--- Start RAW DATA ---

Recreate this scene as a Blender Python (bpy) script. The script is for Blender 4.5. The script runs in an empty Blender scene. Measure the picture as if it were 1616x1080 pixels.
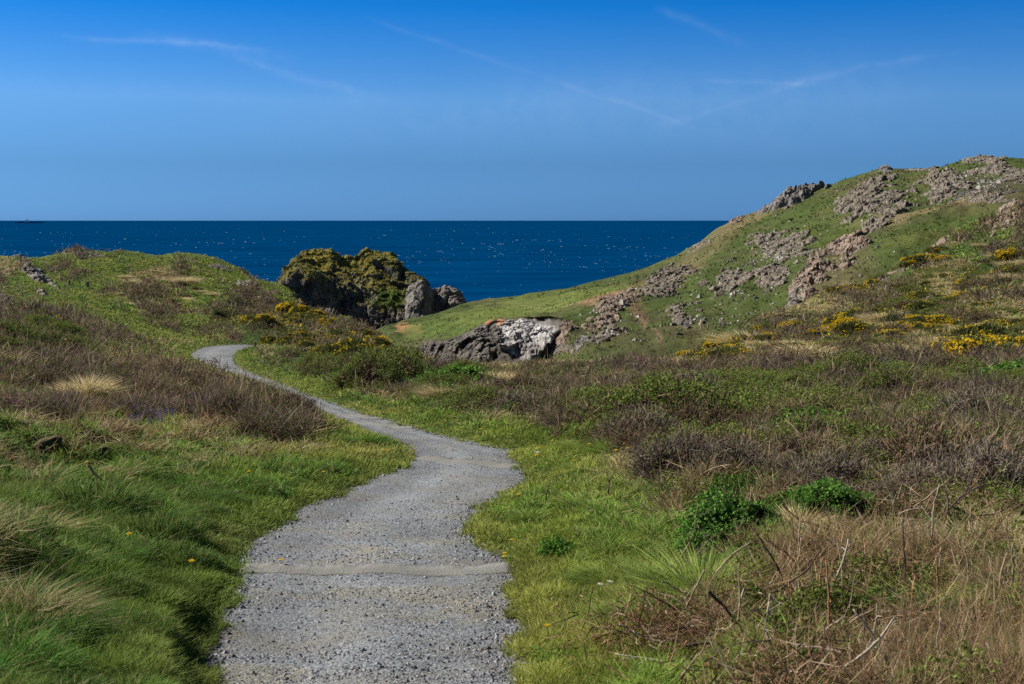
import bpy, math, random
import numpy as np
from math import radians as R

# ------------------------------------------------------------------ camera, sky, sun
SC = bpy.context.scene
W0, H0, F = 1616.0, 1080.0, 2020.0
PITCH = math.atan(193.0 / F)
CP, SP = math.cos(PITCH), math.sin(PITCH)
CAMZ = 0.0                     # heights are measured from the eye; the ground is 1.75 m lower
SEA = -62.0
cam_d = bpy.data.cameras.new('camera')
cam = bpy.data.objects.new('camera', cam_d)
SC.collection.objects.link(cam)
cam.location = (0, 0, CAMZ)
cam.rotation_euler = (R(90) - PITCH, 0, 0)
cam_d.sensor_width = 36.0
cam_d.lens = F * 36.0 / W0
cam_d.clip_start = 0.1
cam_d.clip_end = 200000
cam_d.dof.use_dof = True
cam_d.dof.focus_distance = 22.0
cam_d.dof.aperture_fstop = 8.0
SC.camera = cam
SC.view_settings.view_transform = 'Standard'
SC.view_settings.look = 'None'
SC.view_settings.exposure = 0.64
SC.view_settings.gamma = 1.0
SC.render.engine = 'CYCLES'
SC.cycles.max_bounces = 6
SC.cycles.diffuse_bounces = 3
SC.cycles.transparent_max_bounces = 6
SC.cycles.use_denoising = False

SUN_EL, SUN_AZ = R(38), R(-70)      # azimuth from +Y towards +X
SD = np.array([math.sin(SUN_AZ) * math.cos(SUN_EL), math.cos(SUN_AZ) * math.cos(SUN_EL), math.sin(SUN_EL)])

class NT:
    def __init__(s, nt): s.nt = nt
    def n(s, t, **kw):
        nd = s.nt.nodes.new(t)
        for k, v in kw.items():
            if k == 'inp':
                for a, b in v.items():
                    if hasattr(b, 'is_output') and b.is_output: s.nt.links.new(b, nd.inputs[a])
                    else: nd.inputs[a].default_value = b
            else: setattr(nd, k, v)
        return nd
    def m(s, op, a, b=None, c=None, clamp=False):
        nd = s.nt.nodes.new('ShaderNodeMath'); nd.operation = op; nd.use_clamp = clamp
        for i, x in enumerate((a, b, c)):
            if x is None: continue
            if hasattr(x, 'is_output'): s.nt.links.new(x, nd.inputs[i])
            else: nd.inputs[i].default_value = x
        return nd.outputs[0]
    def mix(s, f, a, b, mode='MIX'):
        nd = s.nt.nodes.new('ShaderNodeMix'); nd.data_type = 'RGBA'; nd.blend_type = mode
        for i, x in ((0, f), (6, a), (7, b)):
            if hasattr(x, 'is_output'): s.nt.links.new(x, nd.inputs[i])
            else: nd.inputs[i].default_value = (tuple(x) + (1,))[:4] if i > 0 else x
        return nd.outputs[2]
    def ramp(s, f, stops, interp='LINEAR'):
        nd = s.nt.nodes.new('ShaderNodeValToRGB'); cr = nd.color_ramp; cr.interpolation = interp
        while len(cr.elements) < len(stops): cr.elements.new(0.5)
        for e, (p, c) in zip(cr.elements, stops):
            e.position = p; e.color = (c, c, c, 1) if isinstance(c, (int, float)) else tuple(c) + (1,)
        s.nt.links.new(f, nd.inputs[0]); return nd.outputs[0]
    def link(s, a, b): s.nt.links.new(a, b)

world = bpy.data.worlds.new('World'); SC.world = world; world.use_nodes = True
wt = world.node_tree; wt.nodes.clear(); w = NT(wt)
sky = w.n('ShaderNodeTexSky', sky_type='NISHITA', sun_disc=False, sun_elevation=SUN_EL, sun_rotation=SUN_AZ,
          altitude=60, air_density=1.0, dust_density=0.35, ozone_density=2.6)
geo = w.n('ShaderNodeTexCoord')
sep = w.n('ShaderNodeSeparateXYZ', inp={0: geo.outputs['Generated']})
dx, dy, dz = sep.outputs
azi = w.m('ARCTAN2', dx, dy)                                  # azimuth (rad), 0 = +Y
ele = w.m('ARCSINE', dz)
# hand-set sky tint: deeper blue high up, blue-grey near the horizon
grade = w.ramp(w.m('MULTIPLY', w.m('ADD', ele, 0.02), 1.6, clamp=True),
               [(0.04, (0.165, 0.46, 1.28)), (0.10, (0.175, 0.42, 0.96)), (0.177, (0.27, 0.565, 1.04)), (0.29, (0.03, 0.425, 1.0)), (0.45, (0.09, 0.19, 0.32))])  # last stop, above the view, is darkened to weaken the ambient light
skyc = w.mix(1.0, sky.outputs[0], grade, 'MULTIPLY')
# thin cirrus and old contrails, laid along directions of the sky
def ang(u, v):
    b = (540 - v) / F; a = (u - 808) / F
    x, y, z = a, CP + b * SP, -SP + b * CP
    l = math.sqrt(x * x + y * y + z * z)
    return math.atan2(x, y), math.asin(z / l)
nz1 = w.n('ShaderNodeTexNoise', inp={'Vector': geo.outputs['Generated'], 'Scale': 60.0, 'Detail': 6.0, 'Roughness': 0.62})
nz2 = w.n('ShaderNodeTexNoise', inp={'Vector': geo.outputs['Generated'], 'Scale': 9.0, 'Detail': 5.0, 'Roughness': 0.55})
nf = nz1.outputs[0]; nb = nz2.outputs[0]
tot = None
def streak(u0, v0, u1, v1, wpx, alpha, ragged=1.0):
    global tot
    (a0, e0), (a1, e1) = ang(u0, v0), ang(u1, v1)
    L = math.hypot(a1 - a0, e1 - e0); cx, cy = (a1 - a0) / L, (e1 - e0) / L
    da = w.m('SUBTRACT', azi, a0); de = w.m('SUBTRACT', ele, e0)
    t = w.m('DIVIDE', w.m('ADD', w.m('MULTIPLY', da, cx), w.m('MULTIPLY', de, cy)), L)
    d = w.m('ADD', w.m('MULTIPLY', da, -cy), w.m('MULTIPLY', de, cx))
    d = w.m('ADD', d, w.m('MULTIPLY', w.m('SUBTRACT', nb, 0.5), 0.02 * ragged))
    g = w.m('POWER', 2.718, w.m('MULTIPLY', w.m('POWER', w.m('DIVIDE', w.m('ABSOLUTE', d), wpx / F), 2.0), -1.0))
    en = w.m('MULTIPLY', w.m('MULTIPLY', t, 5.0, clamp=True), w.m('MULTIPLY', w.m('SUBTRACT', 1.0, t), 4.0, clamp=True))
    nn = w.m('MULTIPLY', w.m('SUBTRACT', nf, 0.22), 2.2, clamp=True)
    r = w.m('MULTIPLY', w.m('MULTIPLY', g, en), w.m('MULTIPLY', nn, alpha))
    tot = r if tot is None else w.m('ADD', tot, r)
streak(85, 60, 450, 76, 4.2, 0.129)
streak(200, 56, 480, 92, 9.1, 0.070)
streak(340, 78, 620, 165, 6.3, 0.094)
streak(570, 22, 860, 122, 4.2, 0.058, .8)
streak(820, 108, 1130, 212, 4.2, 0.058, .8)
streak(1030, 2, 1190, 72, 6.3, 0.070)
streak(1100, 123, 1310, 135, 3.5, 0.094, .6)
streak(1190, 142, 1530, 78, 5.6, 0.065, .9)
streak(1030, 202, 1320, 112, 4.9, 0.053, .8)
streak(-100, 130, 700, 165, 14.0, 0.041)
streak(700, 150, 1560, 130, 42.0, 0.058, 1.5)
streak(300, 190, 1500, 200, 35.0, 0.047, 1.5)
skyc = w.mix(w.m('MINIMUM', tot, 0.7), skyc, (5.2, 6.6, 9.2))
bg = w.n('ShaderNodeBackground', inp={'Color': skyc, 'Strength': 0.0695})
out = w.n('ShaderNodeOutputWorld', inp={'Surface': bg.outputs[0]})

sun_d = bpy.data.lights.new('sun', 'SUN'); sun = bpy.data.objects.new('sun', sun_d)
SC.collection.objects.link(sun)
sun_d.energy = 5.0; sun_d.angle = R(0.5); sun_d.color = (1.0, 0.95, 0.86)
from mathutils import Vector, Matrix
sun.rotation_euler = Vector(SD).to_track_quat('Z', 'Y').to_euler()

# ------------------------------------------------------------------ helpers
rng = np.random.default_rng(7)
random.seed(5)
COL = SC.collection

def hsh(ix, iy, iz, seed):
    h = (ix.astype(np.int64) * 374761393 + iy.astype(np.int64) * 668265263 + iz.astype(np.int64) * 2147483647 + seed * 1274126177) & 0xFFFFFFFF
    h = ((h ^ (h >> 13)) * 1274126177) & 0xFFFFFFFF
    h = ((h ^ (h >> 16)) * 2246822519) & 0xFFFFFFFF
    return ((h ^ (h >> 15)) & 0xFFFFFF) / float(0xFFFFFF)
def vnoise(x, y, z, seed=0):
    x, y, z = np.broadcast_arrays(x, y, z)
    fx, fy, fz = np.floor(x), np.floor(y), np.floor(z)
    tx, ty, tz = x - fx, y - fy, z - fz
    sx, sy, sz = [t * t * t * (t * (t * 6 - 15) + 10) for t in (tx, ty, tz)]
    r = 0
    for a in (0, 1):
        for b in (0, 1):
            for c in (0, 1):
                r = r + hsh(fx + a, fy + b, fz + c, seed) * (sx if a else 1 - sx) * (sy if b else 1 - sy) * (sz if c else 1 - sz)
    return r
def vnoise2(x, y, seed=0):
    x, y = np.broadcast_arrays(x, y)
    fx, fy = np.floor(x), np.floor(y); zz = np.zeros_like(fx)
    tx, ty = x - fx, y - fy
    sx, sy = [t * t * t * (t * (t * 6 - 15) + 10) for t in (tx, ty)]
    r = 0
    for a in (0, 1):
        for b in (0, 1):
            r = r + hsh(fx + a, fy + b, zz, seed) * (sx if a else 1 - sx) * (sy if b else 1 - sy)
    return r
def fbm2(x, y, seed=0, o=4, g=0.5):
    r, a, s, t = 0, 1.0, 1.0, 0
    for i in range(o):
        r = r + a * vnoise2(x * s + 13.7 * i, y * s - 7.1 * i, seed + i); t += a; a *= g; s *= 2.03
    return r / t                                   # 0..1, mean .5
def fbm3(x, y, z, seed=0, o=4, g=0.5, ridge=False):
    r, a, s, t = 0, 1.0, 1.0, 0
    for i in range(o):
        n = vnoise(x * s + 13.7 * i, y * s - 7.1 * i, z * s + 3.3 * i, seed + i)
        if ridge: n = 1 - np.abs(2 * n - 1)
        r = r + a * n; t += a; a *= g; s *= 2.03
    return r / t
def worley(x, y, z, seed=0):
    """F1, F2 and a random value of the nearest cell"""
    fx, fy, fz = np.floor(x), np.floor(y), np.floor(z)
    f1 = np.full(x.shape, 9.0); f2 = f1.copy(); cid = np.zeros(x.shape)
    for a in (-1, 0, 1):
        for b in (-1, 0, 1):
            for c in (-1, 0, 1):
                gx, gy, gz = fx + a, fy + b, fz + c
                px = gx + hsh(gx, gy, gz, seed); py = gy + hsh(gx, gy, gz, seed + 1); pz = gz + hsh(gx, gy, gz, seed + 2)
                d = np.sqrt((px - x) ** 2 + (py - y) ** 2 + (pz - z) ** 2)
                v = hsh(gx, gy, gz, seed + 3)
                m = d < f1
                f2 = np.where(m, f1, np.minimum(f2, d)); cid = np.where(m, v, cid); f1 = np.where(m, d, f1)
    return f1, f2, cid
def sstep(a, b, x):
    t = np.clip((x - a) / (b - a), 0, 1); return t * t * (3 - 2 * t)
def pchip(x, y, q):
    """monotone cubic along axis 0 of y; x increasing"""
    x = np.asarray(x, float); y = np.asarray(y, float)
    h = np.diff(x); hh = h.reshape((-1,) + (1,) * (y.ndim - 1)); dl = np.diff(y, axis=0) / hh
    m = np.zeros_like(y)
    w1 = 2 * hh[1:] + hh[:-1]; w2 = hh[1:] + 2 * hh[:-1]
    with np.errstate(divide='ignore', invalid='ignore'):
        mm = (w1 + w2) / (w1 / dl[:-1] + w2 / dl[1:])
    ok = (dl[:-1] * dl[1:]) > 0
    m[1:-1] = np.where(ok, mm, 0); m[0] = dl[0]; m[-1] = dl[-1]
    q = np.asarray(q, float)
    i = np.clip(np.searchsorted(x, q) - 1, 0, len(x) - 2)
    sh = (-1,) + (1,) * (y.ndim - 1)
    hq = h[i].reshape(sh); t = ((q - x[i]) / h[i]).reshape(sh)
    return ((2 * t**3 - 3 * t**2 + 1) * y[i] + (t**3 - 2 * t**2 + t) * hq * m[i] + (-2 * t**3 + 3 * t**2) * y[i + 1] + (t**3 - t**2) * hq * m[i + 1])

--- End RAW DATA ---

- [WHAT IS ASKED]:
From the first line above to the line containing "from math import radians as R", repeat each line exactly. Pictures stay out.

- [TASK ANSWER]:
Recreate this scene as a Blender Python (bpy) script. The script is for Blender 4.5. The script runs in an empty Blender scene. Measure the picture as if it were 1616x1080 pixels.
import bpy, math, random
import numpy as np
from math import radians as R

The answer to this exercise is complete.